• SOURCE MATERIAL:
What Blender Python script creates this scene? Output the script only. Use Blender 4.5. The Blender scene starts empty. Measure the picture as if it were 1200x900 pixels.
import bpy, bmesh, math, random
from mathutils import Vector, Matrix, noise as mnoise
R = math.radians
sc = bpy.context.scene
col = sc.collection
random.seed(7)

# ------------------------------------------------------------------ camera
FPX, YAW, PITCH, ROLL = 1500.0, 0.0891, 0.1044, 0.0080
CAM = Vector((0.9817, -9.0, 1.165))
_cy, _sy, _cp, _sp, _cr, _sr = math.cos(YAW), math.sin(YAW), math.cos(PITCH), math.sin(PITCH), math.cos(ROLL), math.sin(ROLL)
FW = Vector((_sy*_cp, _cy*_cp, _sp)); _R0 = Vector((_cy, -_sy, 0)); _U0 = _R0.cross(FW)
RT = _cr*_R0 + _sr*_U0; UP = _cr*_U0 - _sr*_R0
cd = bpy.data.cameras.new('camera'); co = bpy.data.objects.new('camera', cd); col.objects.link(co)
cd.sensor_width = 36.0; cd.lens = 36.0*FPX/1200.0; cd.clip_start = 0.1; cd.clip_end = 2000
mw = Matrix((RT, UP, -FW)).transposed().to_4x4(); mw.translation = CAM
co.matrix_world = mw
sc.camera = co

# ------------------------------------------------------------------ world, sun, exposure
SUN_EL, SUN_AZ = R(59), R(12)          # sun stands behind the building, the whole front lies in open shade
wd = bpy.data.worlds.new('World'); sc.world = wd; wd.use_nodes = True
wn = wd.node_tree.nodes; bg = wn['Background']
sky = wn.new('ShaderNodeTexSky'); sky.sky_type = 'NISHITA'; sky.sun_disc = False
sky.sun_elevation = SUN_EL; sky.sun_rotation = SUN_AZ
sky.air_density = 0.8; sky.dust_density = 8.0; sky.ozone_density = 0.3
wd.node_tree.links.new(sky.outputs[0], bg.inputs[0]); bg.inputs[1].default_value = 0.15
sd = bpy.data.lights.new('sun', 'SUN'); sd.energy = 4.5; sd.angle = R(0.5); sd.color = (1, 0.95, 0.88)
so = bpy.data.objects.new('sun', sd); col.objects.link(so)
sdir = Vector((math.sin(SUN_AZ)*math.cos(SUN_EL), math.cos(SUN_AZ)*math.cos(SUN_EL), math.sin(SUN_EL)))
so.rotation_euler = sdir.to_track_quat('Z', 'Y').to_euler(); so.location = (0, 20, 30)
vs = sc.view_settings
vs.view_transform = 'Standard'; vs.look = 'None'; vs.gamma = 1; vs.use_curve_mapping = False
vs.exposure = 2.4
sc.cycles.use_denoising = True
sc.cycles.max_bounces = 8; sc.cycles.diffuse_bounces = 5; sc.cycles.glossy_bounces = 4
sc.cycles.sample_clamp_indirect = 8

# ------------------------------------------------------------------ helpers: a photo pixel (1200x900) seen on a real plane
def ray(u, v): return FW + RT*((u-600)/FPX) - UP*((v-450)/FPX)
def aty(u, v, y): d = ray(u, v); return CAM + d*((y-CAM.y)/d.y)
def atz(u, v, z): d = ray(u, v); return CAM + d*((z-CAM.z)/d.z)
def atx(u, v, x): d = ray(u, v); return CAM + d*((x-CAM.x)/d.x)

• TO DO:
Your task is to quote all of the data word for word.

• TASK RESPONSE:
What Blender Python script creates this scene? Output the script only. Use Blender 4.5. The Blender scene starts empty. Measure the picture as if it were 1200x900 pixels.
import bpy, bmesh, math, random
from mathutils import Vector, Matrix, noise as mnoise
R = math.radians
sc = bpy.context.scene
col = sc.collection
random.seed(7)

# ------------------------------------------------------------------ camera
FPX, YAW, PITCH, ROLL = 1500.0, 0.0891, 0.1044, 0.0080
CAM = Vector((0.9817, -9.0, 1.165))
_cy, _sy, _cp, _sp, _cr, _sr = math.cos(YAW), math.sin(YAW), math.cos(PITCH), math.sin(PITCH), math.cos(ROLL), math.sin(ROLL)
FW = Vector((_sy*_cp, _cy*_cp, _sp)); _R0 = Vector((_cy, -_sy, 0)); _U0 = _R0.cross(FW)
RT = _cr*_R0 + _sr*_U0; UP = _cr*_U0 - _sr*_R0
cd = bpy.data.cameras.new('camera'); co = bpy.data.objects.new('camera', cd); col.objects.link(co)
cd.sensor_width = 36.0; cd.lens = 36.0*FPX/1200.0; cd.clip_start = 0.1; cd.clip_end = 2000
mw = Matrix((RT, UP, -FW)).transposed().to_4x4(); mw.translation = CAM
co.matrix_world = mw
sc.camera = co

# ------------------------------------------------------------------ world, sun, exposure
SUN_EL, SUN_AZ = R(59), R(12)          # sun stands behind the building, the whole front lies in open shade
wd = bpy.data.worlds.new('World'); sc.world = wd; wd.use_nodes = True
wn = wd.node_tree.nodes; bg = wn['Background']
sky = wn.new('ShaderNodeTexSky'); sky.sky_type = 'NISHITA'; sky.sun_disc = False
sky.sun_elevation = SUN_EL; sky.sun_rotation = SUN_AZ
sky.air_density = 0.8; sky.dust_density = 8.0; sky.ozone_density = 0.3
wd.node_tree.links.new(sky.outputs[0], bg.inputs[0]); bg.inputs[1].default_value = 0.15
sd = bpy.data.lights.new('sun', 'SUN'); sd.energy = 4.5; sd.angle = R(0.5); sd.color = (1, 0.95, 0.88)
so = bpy.data.objects.new('sun', sd); col.objects.link(so)
sdir = Vector((math.sin(SUN_AZ)*math.cos(SUN_EL), math.cos(SUN_AZ)*math.cos(SUN_EL), math.sin(SUN_EL)))
so.rotation_euler = sdir.to_track_quat('Z', 'Y').to_euler(); so.location = (0, 20, 30)
vs = sc.view_settings
vs.view_transform = 'Standard'; vs.look = 'None'; vs.gamma = 1; vs.use_curve_mapping = False
vs.exposure = 2.4
sc.cycles.use_denoising = True
sc.cycles.max_bounces = 8; sc.cycles.diffuse_bounces = 5; sc.cycles.glossy_bounces = 4
sc.cycles.sample_clamp_indirect = 8

# ------------------------------------------------------------------ helpers: a photo pixel (1200x900) seen on a real plane
def ray(u, v): return FW + RT*((u-600)/FPX) - UP*((v-450)/FPX)
def aty(u, v, y): d = ray(u, v); return CAM + d*((y-CAM.y)/d.y)
def atz(u, v, z): d = ray(u, v); return CAM + d*((z-CAM.z)/d.z)
def atx(u, v, x): d = ray(u, v); return CAM + d*((x-CAM.x)/d.x)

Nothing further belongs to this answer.